Pour écouter le reportage, c’est ici, sur RadioVino :

C’est quoi ton cépage-totem ?

J’ai découvert que les vins que je chérissais le plus, avant même de lire leur étiquette, contenaient systématiquement du Cabernet Franc. La première fois, c’était dans un Chinon « Beaumont » de Catherine & Pierre Breton, ouvert en fin de soirée chez des amis. Ce fut un tremblement de terre. C’était comme si des poivrons verts, mûrs et croquants, s’étaient retrouvés directement dans mon verre. J’ai cherché, par la suite, à détecter le poivron dans tout ce que je buvais pour me la péter en disant : « Cabernet Franc ! ». Évidemment, c’était plus complexe que cela. On trouve du Cabernet Franc dans des vins aux parfums de noisette, de roses, de violettes ou de fruits rouges. Le cépage ne fait pas tout, mais il dit beaucoup de vous (Robert Parker déteste le Cabernet Franc, par exemple). J’ai une familiarité avec ce cépage parce que je viens du froid ; il pousse au Canada en toute sérénité. Mais on n’est pas fait d’un seul bloc, et il m’arrive d’avoir des moments torrides avec le Gamay ou le Grenache — j’aime trop le poivre et l’acidité pour m’en passer.  

J’ai joué au petit jeu des cépages-totems avec ceux qui, autour de moi, aiment boire (100% de mon entourage).  Je trouve courageux ceux qui répondent par des cépages très répandus, car ils en connaissent la profondeur ; la rareté d’un cépage ne garantit pas qu’il puisse s’exprimer aussi richement qu’une Syrah… Mais j’ai souvent pensé que si quelqu’un répondait « Chenin », un cépage qui donne des vins intellectuels et délicats, aux goûts d’écorces de fruits jaunes et de desserts, il deviendrait mon prince charmant.

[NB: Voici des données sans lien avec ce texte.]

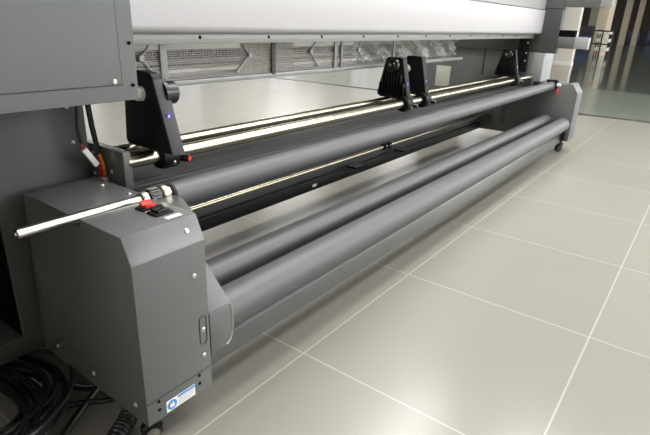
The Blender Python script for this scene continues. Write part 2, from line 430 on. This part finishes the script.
# ------------------------------------------------------------------ TAKE-UP UNIT
tu = thing('media_take_up_unit', 'grey take-up roller unit on casters along the printer front', 'take-up unit', (1.8, .3, 0))
X0, X1, Y0 = -.612, -.39, .039
prof = [(Y0, .09), (Y0, .568), (.07, .635), (.548, .635), (.598, .09)]
eb = MB().prism(prof, X0, X1, .0025, 2).build('end_box', M['gray'], tu)
boolean_cut(eb, -.65, -.30, .246, .284, .612, .70)
MB().poly([(Y0-.0008, .1605), (Y0-.0008, .1625), (Y0+.003, .1625), (Y0+.003, .1605)], 0, X0+.002, X1-.001).build('seam', M['seam'], eb)
for p in ((-.433, .475), (-.413, .297), (-.415, .211)): screw((p[0], Y0, p[1]), (0, -1, 0), eb, .0075)
sl = MB()
pts = [(-.413+.012*math.cos(a)*1., .33+.012*math.sin(a)) for a in [PI*i/8 for i in range(9)]] + [(-.413+.012*math.cos(a), .262+.012*math.sin(a)) for a in [PI+PI*i/8 for i in range(9)]]
sl.tube([(x, Y0-.0004, z) for x, z in pts+pts[:1]], .0013, 6)
sl.build('slot', M['seam'], eb)
screw((-.435, .0545, .6015), (0, -.9, .44), eb, .0075)
for y in (.50, .295, .09): screw((X0, y, .138), (-1, 0, 0), eb, .0075)
for p in ((-.425, .454), (-.418, .328)): screw((p[0], p[1], .635), (0, 0, 1), eb, .0065)
for x in (-.575, -.436):
    for z in (.152, .124): MB().cyl((x, Y0+.0005, z), (x, Y0-.001, z), .005, 12).build('hole', M['black_void'], eb)
# safety label
lb = MB().box(-.553, -.455, Y0-.0012, Y0+.0005, .098, .134).build('safety_label', M['white_pl'], eb)
lab = MB(); lab.lathe((-.535, Y0-.0010, .116), (0, -1, 0), [(0, .0155), (.0006, .0155), (.0006, .0)], 28); lab.build('blue_disc', M['blue_ink'], lb)
hd = MB()
hd.poly([(-.541, .108), (-.529, .108), (-.526, .115), (-.530, .117), (-.530, .125), (-.533, .125), (-.534, .118), (-.536, .118), (-.537, .123), (-.540, .122), (-.543, .115)], 1, Y0-.0022, Y0-.0015)
hd.build('hand_mark', M['white_pl'], lb)
MB().box(-.515, -.456, Y0-.0020, Y0-.001, .126, .133).build('blue_header', M['blue_ink'], lb)
tx = MB()
for k, w in enumerate((.052, .048, .053, .040)): tx.box(-.512, -.512+w, Y0-.0018, Y0-.001, .1205-.0058*k, .1222-.0058*k)
tx.build('text_lines', M['grey_ink'], lb)
# right-hand shoulder of the box that carries the roller bearing
MB().poly([(-.391, .075), (-.336, .195), (-.336, .235), (-.391, .235)], 2, .52, .6345, .0015).build('bearing_shoulder', M['gray'], tu)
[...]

Une pantoufle de vair, dans un autre genre de palais.    

Certains cépages, pourtant, provoquent le contraire : une répulsion automatique. J’ai ce genre de problème avec le Viognier. C’est une aversion tellement nette, tellement affirmée que, même lorsqu’une cuvée n’en contient qu’un petit pourcentage, je le détecte immédiatement. Avec le temps, il m’est devenu plus facile de détecter un cépage honni qu’un cépage aimé. Comment l’expliquer ? On associe toujours le Viognier à des vins « floraux », au nez de fleurs blanches. Je trouve cette association beaucoup trop floue. La pivoine blanche n’a pas le même parfum que la marguerite ou le muguet ! Pour être plus précise, ce n’est pas la « fleur blanche » qui me dérange mais une puissante odeur de pollen, que l’on retrouve dans le miel non pasteurisé. Le miel est bon au goût, mais son odeur peut être âpre, poussiéreuse et amère. Le Viognier serait mon cépage-poison, le double négatif du Cabernet Franc. Le pire, le plus hypocrite, c’est qu’il vous trompe visuellement, avec sa solarité étincelante. J’imagine que ça aussi, ça en dit long sur soi. 

Pruine : nom féminin. Fine pellicule cireuse, naturelle, à la surface de certains fruits (prune, raisin) et champignons. Permet la vinification en absorbant quantité de levures et moisissures utiles à la fermentation.